Monday, April 6, 2009

Bad Guy King Bonks Head, Gets Kiss

Yesterday Sam excavated a grey t-shirt of Danny’s from the heap of laundry on the table and after a tussle, managed to get it on. Then he declared himself king. “Where is your crown?” I asked. “I are king!” barked Sam. He swung his arms around as if wielding a sword. “I are bad guy king!” he added with a snarl. “What is a bad guy king?” I asked. “I fight them!” said Sam, and roared. “Please would you go and fight the…(my mind scrambled for an alternative to “bad guys”)… monster!” Sam paused mid swing.

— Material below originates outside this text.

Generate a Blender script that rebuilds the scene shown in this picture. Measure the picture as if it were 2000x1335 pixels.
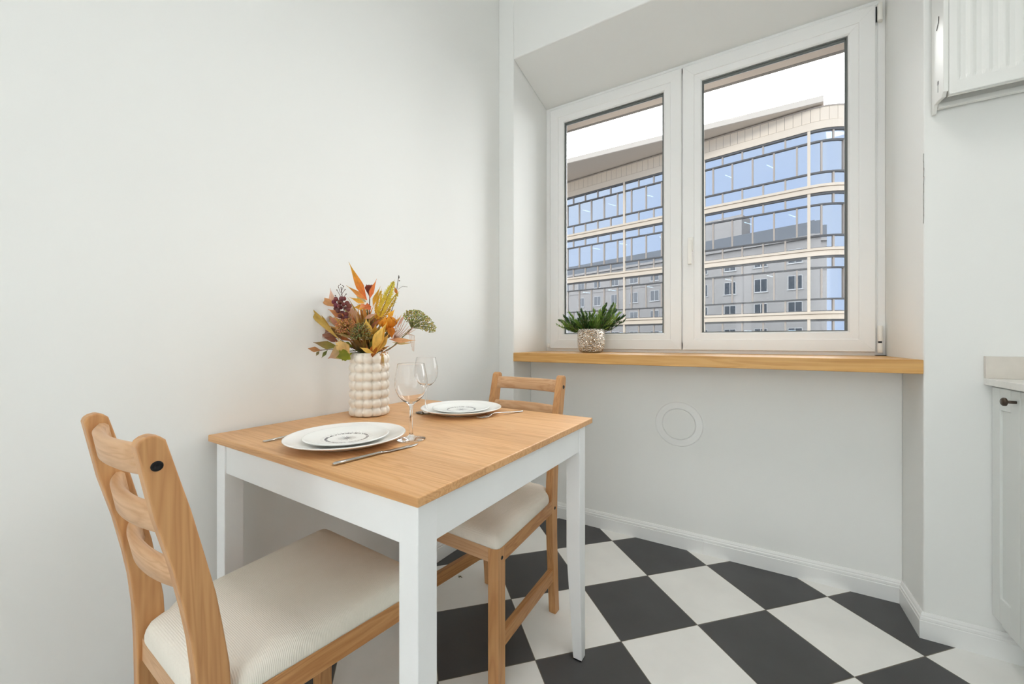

Then, “Ya! I fight monster!” And with this he turned, leaped over his broken ukulele, and disappeared into the other room.

Growling and snarling ensued. He returned a few minutes later, face aglow. “Wow! I said. “Now would you please go and fight the...umm... dragon!” “Ya, I fight dragon.” He looked like Yoda in the long t-shirt as he leapt away. After some grunts and yelps… silence.

Sam appeared around the corner, his face crumpled up like a wad of paper. “I bonk my head!” he wailed. “Does bad guy king need a kiss?” “I need kiss!” he bawled. He staggered forward and I kissed his sweaty head. “Are you my bad guy king?” I asked. Sam nodded. “Can I take a picture of the bad guy king?” Sam kneeled on the floor and snarled, “I are bad guy king!”